The owners of Whakaari/White Island are appealing the criminal conviction against their company which managed access to the volcano when it erupted in 2019, killing 22 people.
Five companies, including that of the volcano's owners, have been fined and ordered to pay millions of dollars in compensation for safety failings leading up to the disaster.
Approached by RNZ for comment, lawyer James Cairney said he filed the notice of appeal in the High Court on Monday, on behalf of the Buttle family.
He said they were appealing the conviction, which found their company Whakaari Management had a safety duty to tourists visiting the island, as landowners.
"The reality is for the people involved with the company, the finding that there was this duty was inconsistent with what they thought," Cairney said.
"The fact that there was a duty hangs heavy on the family behind Whakaari Management. It hangs heavy because of the significant implications that there are from imposing a duty on a person essentially akin to a landowner granting rights of access to another person to conduct activities on their land."
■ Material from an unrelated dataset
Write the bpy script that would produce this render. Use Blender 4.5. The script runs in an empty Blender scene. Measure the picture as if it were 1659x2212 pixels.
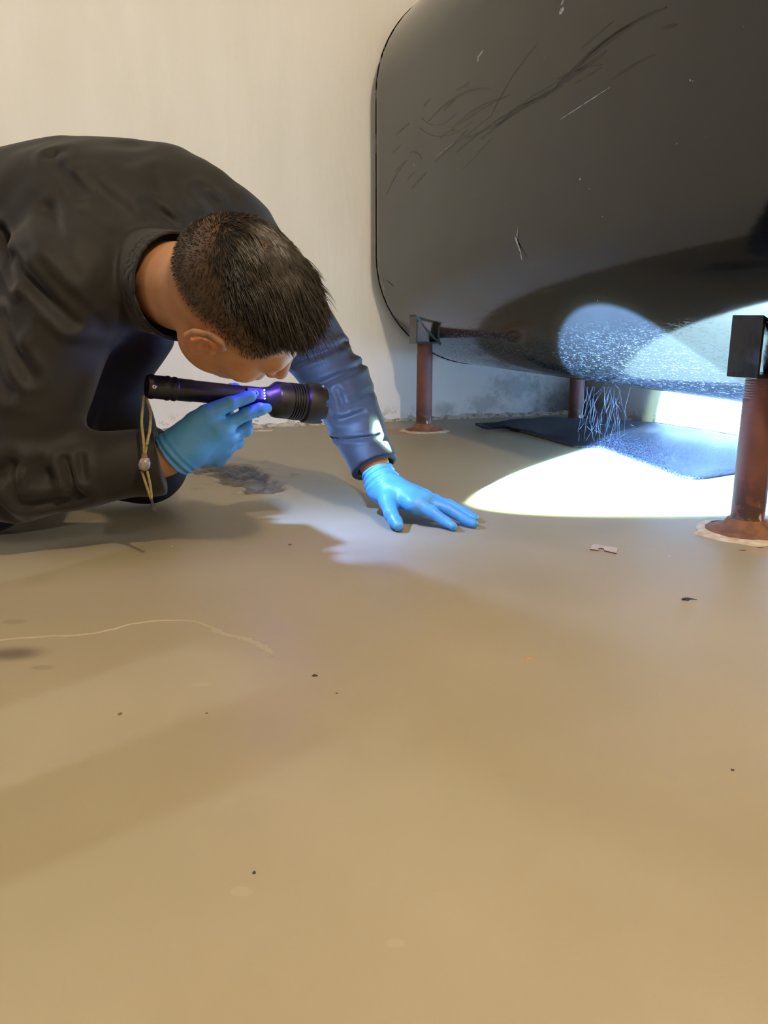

He acknowledged victims of the disaster might find the appeal difficult to understand.
"My clients' hearts go out to all of the victims, it's really difficult for the victims I imagine and that's understandable. All I'd ask is that people keep an open mind and .. .wait till they've heard everything that's relevant to their assessment."
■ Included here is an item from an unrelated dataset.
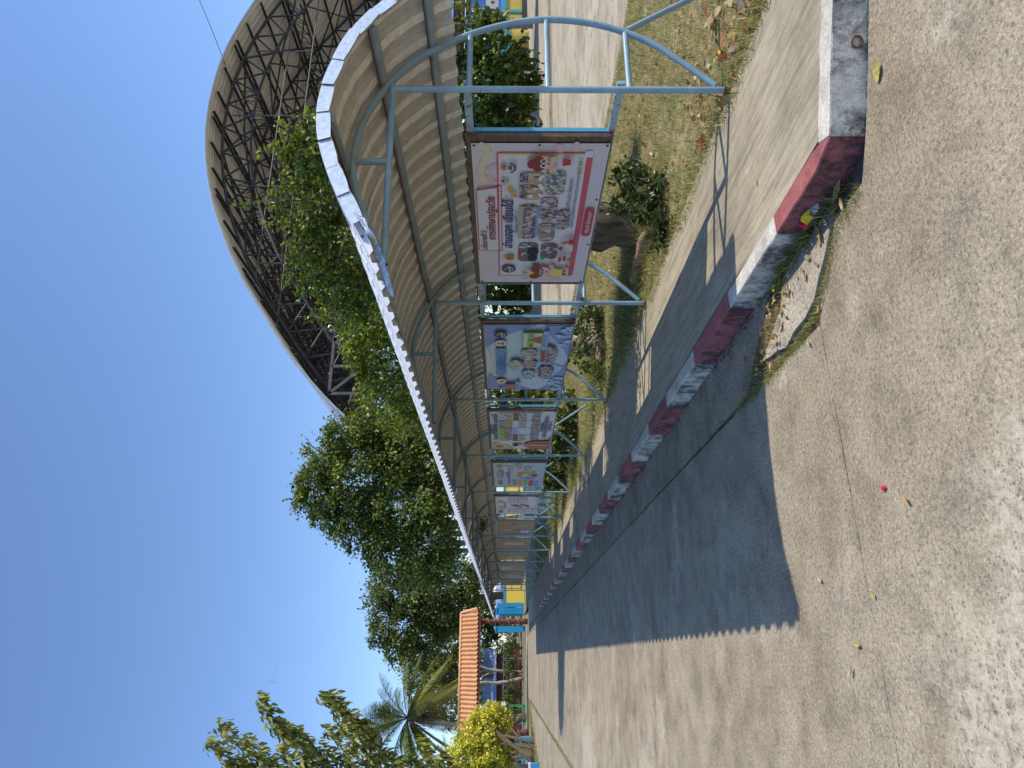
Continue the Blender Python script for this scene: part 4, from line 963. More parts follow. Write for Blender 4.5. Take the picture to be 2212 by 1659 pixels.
t1 = thing('vine_covered_tree', 'broad tree smothered in round leaved vines behind the pink and white board', 'tree', (4.42, 6.62, 0.1))
trunk_mesh([(4.42, 6.62, 0.02), (4.45, 6.64, .5), (4.55, 6.68, 1.1), (4.75, 6.8, 1.9), (4.95, 6.9, 2.6)], (0.27, 0.16), 'bark', t1, lump=.16)
limbs('limb', (4.75, 6.8, 1.8), [tuple(P(x, y, d)) for x, y, d in ((760, 330, 8.3), (700, 440, 8.5), (800, 580, 8.8), (1020, 180, 8.0), (640, 460, 8.6), (880, 420, 8.4))], 0.06, 'bark', t1)
crown('crown', DB([(800, 330, 115, 8.4), (720, 420, 95, 8.6), (790, 520, 105, 8.8), (900, 420, 120, 8.5), (690, 310, 60, 8.3), (760, 600, 80, 9.1), (860, 620, 90, 9.3), (830, 250, 70, 8.2), (655, 345, 48, 8.3), (648, 440, 55, 8.5), (690, 515, 62, 8.7), (668, 585, 50, 8.9), (735, 665, 55, 9.4), (700, 280, 48, 8.2), (850, 130, 80, 8.2), (880, 220, 95, 8.2), (930, 150, 80, 8.1), (940, 320, 90, 8.3)], 8.4), 24000, 0.062, VINE, 'leaf_vine', t1, clumps=34, tight=.16, shell=.55, seed=11)
crown('hanging_foliage', DB([(1040, 130, 85, 7.9), (1070, 200, 90, 8.0), (1030, 250, 85, 8.1), (1085, 120, 60, 7.8), (1090, 265, 62, 8.1), (1000, 60, 60, 7.8), (1075, 300, 55, 8.2), (1040, 420, 70, 8.6), (1080, 420, 90, 7.6), (1075, 520, 85, 7.9), (1030, 470, 80, 8.0), (1085, 600, 55, 9.2), (1075, 655, 60, 9.4), (1020, 640, 60, 9.6), (1060, 500, 70, 9.0)], 8), 12500, 0.075, VINE[:4] + DARK[1:3], 'leaf_vine', t1, clumps=30, tight=.17, shell=.5, seed=12)
# bright new shoots sticking out of the top
def shoots(name, tips, root, parent, leaf, cols, mat, seed, per=26, spread=.05, hang=0.2, lv=None, wind=None, rnd=.35):
    rng = np.random.default_rng(seed)
    for tip, base in zip(tips, root):
        pos_, out_ = [], []; mb = MB()
        tip, base = Vector(tip), Vector(base); L = (tip - base).length
        midp = base.lerp(tip, .55) + Vector((rng.uniform(-.1, .1), rng.uniform(-.1, .1), .08)) * L
        pts = catmull([base, midp, tip], 6); nn = len(pts); mb.tube(pts, .006, 5, radii=[0.012 * L ** .5 * (1.1 - i / nn) for i in range(nn)])
        for k in range(per):
            t = (0.08 + .92 * (k + rng.random()) / per); i = min(int(t * (nn - 1)), nn - 2); q = pts[i].lerp(pts[i + 1], t * (nn - 1) - i)
            d = rng.standard_normal(3); d = d / np.linalg.norm(d); pos_.append(np.array(q) + spread * d * rng.random()); out_.append(d * .8 + np.array([0, 0, -hang]) + (np.array(wind) if wind else 0))
        st = mb.build(name, 'twig', parent, smooth=True)
        pos_ = np.array(pos_); out_ = nrm(np.array(out_)); X, Y, Z = leaf_axes(len(pos_), out_, .1, rnd, rng)
        tv = np.array(LEAF_V) * (np.array([lv, 1, 1]) if lv else 1)
        scatter('leaf', tv, LEAF_F, pos_, X, Y, Z, leaf * (.6 + .6 * rng.random(len(pos_))), pal(len(pos_), cols, .22, rng), mat, st)['kind'] = 'stuff'
tips = [P(x, y, d) for x, y, d in ((515, 440, 8.6), (560, 330, 8.3), (575, 480, 8.7), (600, 300, 8.3), (618, 520, 8.8), (610, 390, 8.5), (640, 610, 9.0), (665, 250, 8.2), (640, 560, 9), (655, 690, 9.4), (690, 240, 8.2), (670, 640, 9.2), (700, 680, 9.4), (600, 270, 8.3), (690, 590, 9), (640, 340, 8.3), (630, 410, 8.5))]
roots = [P(x, y, d) for x, y, d in ((680, 430, 8.6), (690, 350, 8.3), (720, 480, 8.7), (720, 310, 8.3), (740, 520, 8.8), (720, 400, 8.5), (770, 600, 9.0), (760, 280, 8.2), (760, 560, 9), (790, 660, 9.4), (780, 270, 8.2), (790, 620, 9.2), (800, 660, 9.4), (700, 300, 8.3), (790, 590, 9), (740, 350, 8.3), (730, 420, 8.5))]
shoots('new_shoot', tips, roots, t1, 0.07, VINE_L, 'leaf_vine', 5, per=44, spread=.07)

t2 = thing('vine_covered_tree', 'yellow green vine clad tree with rising shoots behind the blue board', 'tree', (4.63, 10.28, 0.1))
trunk_mesh([(4.63, 10.28, 0.02), (4.68, 10.3, .7), (4.75, 10.5, 1.6), (4.9, 10.8, 2.5)], (0.19, 0.12), 'bark_pale', t2, seed=8)
limbs('limb', (4.75, 10.5, 1.6), [tuple(P(x, y, d)) for x, y, d in ((800, 730, 11.6), (830, 800, 12.2), (890, 850, 13), (930, 880, 13.5))], 0.05, 'bark', t2, 4)
crown('crown', DB([(800, 735, 62, 11.8), (850, 790, 75, 12.4), (900, 850, 70, 13.4), (880, 720, 80, 11.8), (920, 800, 70, 12.8), (950, 900, 52, 14.2), (985, 880, 40, 14.0), (820, 690, 45, 11.3), (765, 715, 36, 11.8), (790, 770, 46, 12), (815, 850, 46, 12.8), (855, 895, 46, 13.6), (905, 915, 50, 14.2), (940, 860, 50, 13.4)], 12), 15500, 0.075, VINE_L + VINE[1:4], 'leaf_vine', t2, clumps=30, seed=21)
tips = [P(x, y, 12.3) for x, y in ((748, 715), (762, 745), (775, 700), (782, 790), (792, 815), (800, 850), (800, 770), (835, 870), (810, 830), (765, 725), (790, 740), (850, 905), (868, 920))]
roots = [P(x + 70, y + 5, 12.4) for x, y in ((748, 715), (762, 745), (775, 700), (782, 790), (792, 815), (800, 850), (800, 770), (835, 870), (810, 830), (765, 725), (790, 740), (850, 900), (868, 910))]
shoots('new_shoot', tips, roots, t2, 0.08, VINE_L, 'leaf_vine', 6, per=34, spread=.09)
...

Cairney said the parties felt they were "wrongly charged" and had a right to test that.
"This case, in terms of someone in a position akin to a landlord is novel, it hasn't been tested before by the courts."
Whakaari Management was found guilty during the judge-alone trial. It was fined $1m and ordered to pay $4.8m in reparations to all victims and their families.
In his closing statements during last year's trial, Cairney said Whakaari Management was nothing more than a landowner.
Delivering the trial decision, Judge Evangelos Thomas said the company's failure to get risk assessments exposed others to risk of serious injury and death.
"WorkSafe has established that Whakaari Management (WML) is not a passive landowner," the judge said.
"The relevant duty was for WML to ensure that the health of safety of persons it permitted to be on Whakaari was not put at risk."
He said Whakaari Management had not done proper risk assessments or engaged with experts at research institute GNS Science.
"The interaction between WML and GNS was not enough to amount to taking necessary expert advice on the risk of permitting tours on Whakaari," Thomas said.
"[It] was ad-hoc, infrequent, unstructured, informal and incomplete when much more was required."
Judge Thomas said a prior eruption in 2016, which happened at night when no tourists or workers were on the island, should have been a wake-up call.
"What should have been obvious to any Whakaari stakeholder was that any risk assessment and risk management processes in place had failed," he said.
"Whatever it thought was in place prior, it needed to stop and re-evaluate."
He said WML had not done a proper risk assessment, and therefore "failed to install facilities that would sufficiently mitigate the risk, failed to ensure that workers and tourists were supplied with appropriate personal protective equipment, and failed to ensure there was an adequate means of evacuation".
"This was a major failure and amounts to a breach of its duty under section 37 [of the Health and Safety at Work Act 2015]," he said.
It is this duty under the act that Whakaari Management is appealing.